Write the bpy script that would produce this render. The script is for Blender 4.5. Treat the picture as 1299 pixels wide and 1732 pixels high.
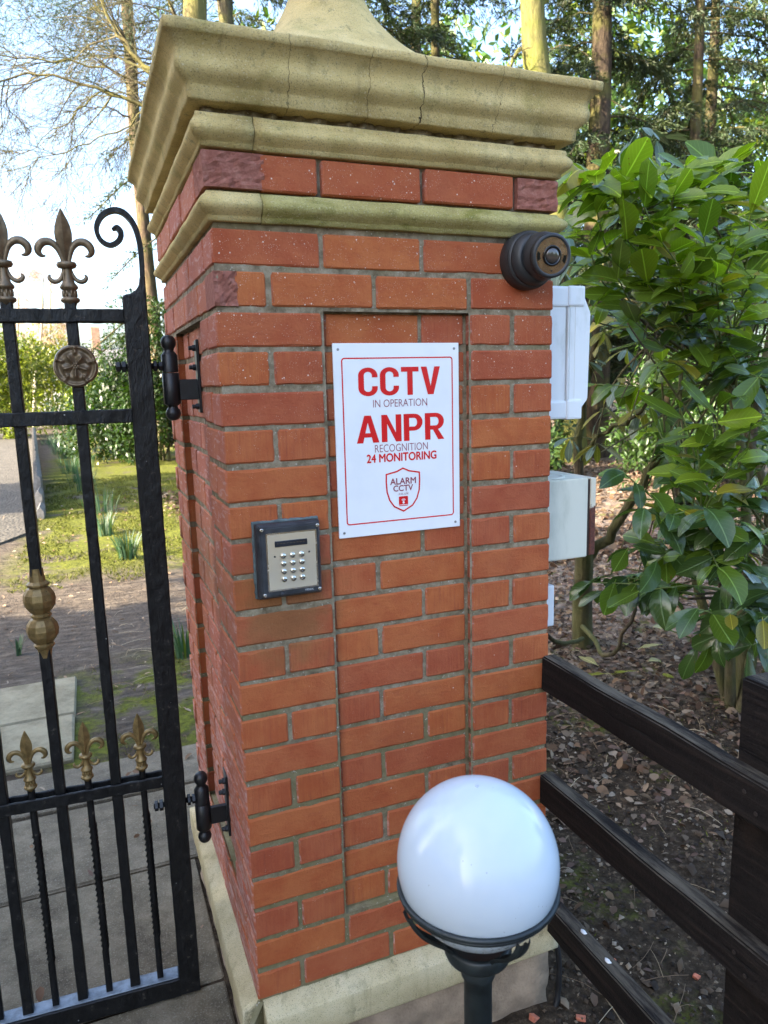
import bpy, bmesh, math, random
import numpy as np
from mathutils import Vector, Matrix, noise

for o in list(bpy.data.objects):
    bpy.data.objects.remove(o, do_unlink=True)
SC = bpy.context.scene
COL = SC.collection
rnd = random.Random(11)
nrs = np.random.RandomState(5)
PI = math.pi

# ------------------------------------------------------------------ camera
CAM = Vector((-0.25283, -1.48112, 1.39126))
CR = Vector((0.9261086, -0.3763950, -0.0254871))      # right
CD = Vector((-0.0883667, -0.1507517, -0.9846143))     # down
CF = Vector((0.3667617, 0.9141120, -0.1728732))       # forward
FPX = 1241.49
cd = bpy.data.cameras.new('camera')
cam = bpy.data.objects.new('camera', cd)
COL.objects.link(cam)
cam.matrix_world = Matrix(((CR.x, -CD.x, -CF.x, CAM.x), (CR.y, -CD.y, -CF.y, CAM.y),
                           (CR.z, -CD.z, -CF.z, CAM.z), (0, 0, 0, 1)))
cd.sensor_fit = 'VERTICAL'
cd.sensor_height = 36.0
cd.sensor_width = 27.0
cd.lens = FPX / 1732 * 36.0
cd.clip_start = 0.05
cd.clip_end = 2000
cd.dof.use_dof = True
cd.dof.focus_distance = 1.95
cd.dof.aperture_fstop = 7.0
SC.camera = cam

# ------------------------------------------------------------------ light
SUN_AZ = math.atan2(-0.985, -0.12)      # direction the sun stands in (x = sin, y = cos)
SUN_EL = math.radians(27)
w = bpy.data.worlds.new('World')
SC.world = w
w.use_nodes = True
wn = w.node_tree.nodes
bg = wn['Background']
sky = wn.new('ShaderNodeTexSky')
sky.sky_type = 'NISHITA'
sky.sun_disc = False
sky.sun_elevation = SUN_EL
sky.sun_rotation = SUN_AZ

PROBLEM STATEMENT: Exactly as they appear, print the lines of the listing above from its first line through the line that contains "PI = math.pi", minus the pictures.

RESULT OF THE EXERCISE:
Write the bpy script that would produce this render. The script is for Blender 4.5. Treat the picture as 1299 pixels wide and 1732 pixels high.
import bpy, bmesh, math, random
import numpy as np
from mathutils import Vector, Matrix, noise

for o in list(bpy.data.objects):
    bpy.data.objects.remove(o, do_unlink=True)
SC = bpy.context.scene
COL = SC.collection
rnd = random.Random(11)
nrs = np.random.RandomState(5)
PI = math.pi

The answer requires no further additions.